An Integral with Fractional Part

[Euge]

Evaluate the integral $$\int_0^1 x\left\{\frac{1}{x}\right\}\, dx$$ where $\{\frac{1}{x}\}$ denotes the fractional part of $1/x$.

 

[anuttarasammyak]

A prelinary estimation.
$$\left\{ \frac{1}{x}\right\}<1$$
$$0<\int_0^1 x\left\{ \frac{1}{x}\right\}dx < \int_0^1 xdx=\frac{1}{2}$$

 

[DrClaude]

Spoiler

For $y \ge 0$, we can rewrite the fractional part as $\{y\} = y - \lfloor y \rfloor$. Thus
$$
\begin{align*}
\int_0^1 x \left\{ \frac{1}{x} \right\} dx &= \int_0^1 x \left( \frac{1}{x} - \left\lfloor \frac{1}{x} \right\rfloor \right) dx \\
&= \int_0^1 dx - \int_0^1 x \left\lfloor \frac{1}{x} \right\rfloor dx \\
&= 1 - \int_0^1 x \left\lfloor \frac{1}{x} \right\rfloor dx
\end{align*}
$$
Setting $y \equiv 1/x$, $dy = -1/x^2 dx$, we have
$$
\begin{align*}
\int_0^1 x \left\lfloor \frac{1}{x} \right\rfloor dx &= \int_\infty^1 \frac{1}{y} \left\lfloor y \right\rfloor \left(-\frac{1}{y^2}\right) dy\\
&= \int_1^\infty \frac{1}{y^3} \left\lfloor y \right\rfloor dy
\end{align*}
$$
Since $\left\lfloor y \right\rfloor$ is piecewise constant, the integral can be written as the sum of integrals
$$
\begin{align*}
\int_1^\infty \frac{1}{y^3} \left\lfloor y \right\rfloor dy &= \int_1^2 \frac{1}{y^3} 1 dy +
\int_2^3 \frac{1}{y^3} 2 dy + \int_3^4 \frac{1}{y^3} 3 dy + \cdots \\
&= \sum_{n=1}^{\infty} \int_n^{n+1} \frac{1}{y^3} n dy \\
&= \sum_{n=1}^{\infty} n \int_n^{n+1} \frac{1}{y^3} dy \\
&= \sum_{n=1}^{\infty} n \left[ - \frac{1}{2y^2} \right]_n^{n+1} \\
&= \sum_{n=1}^{\infty} n \left[ \frac{1}{2n^2} - \frac{1}{2(n+1)^2}\right]
\end{align*}
$$
Here I have to admit that I cheated because I couldn't find a better way to write the sum, I thus couldn't find a simple expression for it.
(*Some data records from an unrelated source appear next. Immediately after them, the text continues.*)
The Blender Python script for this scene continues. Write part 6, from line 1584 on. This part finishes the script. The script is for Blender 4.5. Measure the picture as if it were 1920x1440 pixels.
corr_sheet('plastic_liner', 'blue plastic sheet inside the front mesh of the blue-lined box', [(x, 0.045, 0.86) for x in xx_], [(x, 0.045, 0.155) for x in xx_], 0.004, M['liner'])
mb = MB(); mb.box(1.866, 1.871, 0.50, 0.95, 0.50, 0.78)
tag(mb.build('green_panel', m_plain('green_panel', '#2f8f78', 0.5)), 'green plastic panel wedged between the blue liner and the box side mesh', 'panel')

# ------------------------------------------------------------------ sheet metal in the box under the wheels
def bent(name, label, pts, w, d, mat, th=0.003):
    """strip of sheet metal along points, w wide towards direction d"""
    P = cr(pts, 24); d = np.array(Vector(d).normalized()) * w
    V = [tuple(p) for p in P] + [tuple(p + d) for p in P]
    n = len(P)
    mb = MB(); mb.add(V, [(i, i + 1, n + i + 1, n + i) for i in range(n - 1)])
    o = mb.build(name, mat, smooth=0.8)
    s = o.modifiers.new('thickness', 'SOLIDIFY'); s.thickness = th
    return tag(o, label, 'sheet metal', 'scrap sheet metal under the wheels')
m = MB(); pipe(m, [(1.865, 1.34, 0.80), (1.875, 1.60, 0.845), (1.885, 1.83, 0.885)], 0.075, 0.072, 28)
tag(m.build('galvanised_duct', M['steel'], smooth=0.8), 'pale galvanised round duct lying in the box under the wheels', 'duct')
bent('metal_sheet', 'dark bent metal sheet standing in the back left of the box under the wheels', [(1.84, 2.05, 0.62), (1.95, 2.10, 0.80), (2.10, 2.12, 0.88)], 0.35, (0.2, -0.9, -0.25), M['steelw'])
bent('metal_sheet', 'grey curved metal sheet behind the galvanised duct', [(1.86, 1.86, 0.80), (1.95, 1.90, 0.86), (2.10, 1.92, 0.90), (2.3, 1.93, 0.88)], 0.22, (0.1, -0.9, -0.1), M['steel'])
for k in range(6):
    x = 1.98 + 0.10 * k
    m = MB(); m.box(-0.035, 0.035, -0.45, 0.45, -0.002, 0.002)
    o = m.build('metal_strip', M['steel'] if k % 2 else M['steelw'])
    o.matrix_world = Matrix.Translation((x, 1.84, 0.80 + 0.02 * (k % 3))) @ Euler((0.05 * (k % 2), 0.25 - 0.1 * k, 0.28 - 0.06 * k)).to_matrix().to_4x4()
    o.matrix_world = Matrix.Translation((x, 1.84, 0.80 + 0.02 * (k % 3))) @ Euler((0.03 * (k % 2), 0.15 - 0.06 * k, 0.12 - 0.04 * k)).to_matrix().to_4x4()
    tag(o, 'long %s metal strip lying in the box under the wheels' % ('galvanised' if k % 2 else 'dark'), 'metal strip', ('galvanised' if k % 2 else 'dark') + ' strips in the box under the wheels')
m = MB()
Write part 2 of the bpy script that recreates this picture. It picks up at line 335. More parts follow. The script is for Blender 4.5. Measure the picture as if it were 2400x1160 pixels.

Mathematica told me it is $\pi^2/12$, which is nice, but I still don't see how to rewrite the sum. Anyway, using this result, we finally find
$$
\begin{align*}
\int_0^1 x \left\{ \frac{1}{x} \right\} dx &= 1 - \frac{\pi^2}{12}
\end{align*}
$$

 

[julian]

@DrClaude you do a shift in the summation variable $n$ followed by extending the sum:
$\sum_{n=1}^\infty n \frac{1}{2 (n+1)^2} = \sum_{n=2}^\infty (n-1) \frac{1}{2 n^2} = \sum_{n=1}^\infty (n-1) \frac{1}{2 n^2}$.